Hratch Tchilingirian is Associate Faculty of Oriental Studies, University of Oxford since 2012, focusing on Middle Eastern and Armenian Studies, with a particular focus on identity politics, homeland-disaspora relations, sociology of religion, and inter-ethnic conflicts in the Middle East and Eurasia. Following his PhD in sociology at the London School of Economics, he was director of research on Eurasia and lecturer at Cambridge University's business school (2003-2012). Dr. Tchilingirian has lectured internationally and is the author of numerous academic studies and articles (www.hratch.info). He has held executive positions in academic institutions and charitable organizations and has served communities in various capacities and leadership positions in the United Kingdom and the United States for over three decades.
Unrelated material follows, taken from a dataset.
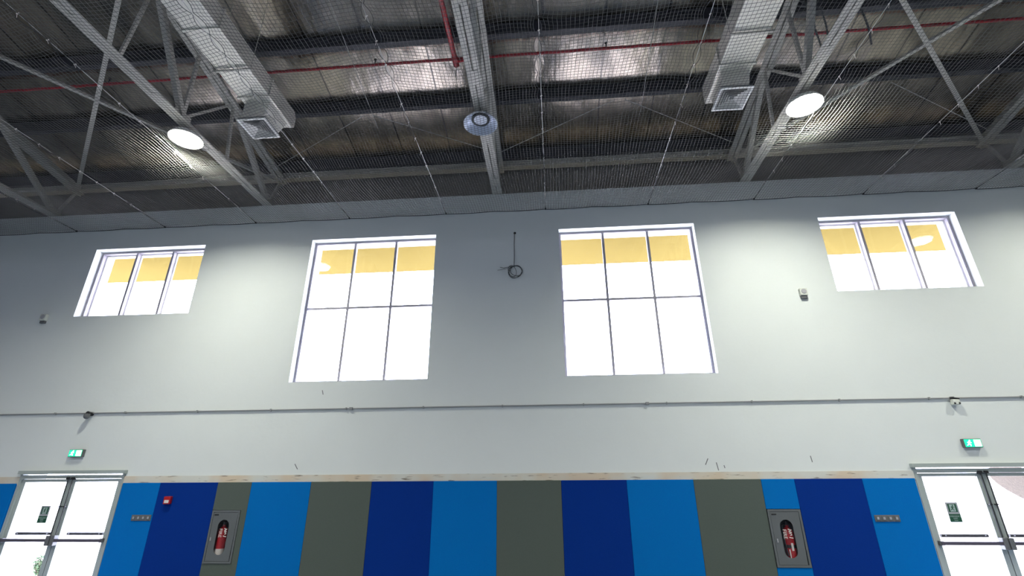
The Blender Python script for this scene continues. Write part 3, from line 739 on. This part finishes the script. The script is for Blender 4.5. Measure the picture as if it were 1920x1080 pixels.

Khachig Tölölyan is Professor of the Humanities in the College of Letters at Wesleyan University, where he teaches literature, history and philosophy. He founded in 1977 and coedited until 2007 Pynchon Notes, a journal devoted to the study of the novels of Thomas Pynchon. In 1991 he founded, and now co-edits, Diaspora: a journal of transnational studies, which is the leading scholarly publication in the field of diaspora studies. Tölölyan is the author of over 100 articles in Armenian, some of which are collected in Spurki Mech (Haratch Press, Paris, 1980, in Armenian), the co-editor of a book, Diaspora, Identity and Religion (Routledge, 2004), and of thirty scholarly articles on topics ranging from American literature and literary theory to Armenian terrorism and the Armenian diaspora.
Ulrike Ziemer is Senior Lecturer (Associate Professor) in Sociology at the University of Winchester. Ulrike’s research expertise lies in the sociology of identity and culture, with specific interest in diaspora, migration and gender in Russia and the South Caucasus. Her current research focuses on exploring gender issues and political transformations in the Nagorno-Karabakh region and Armenia.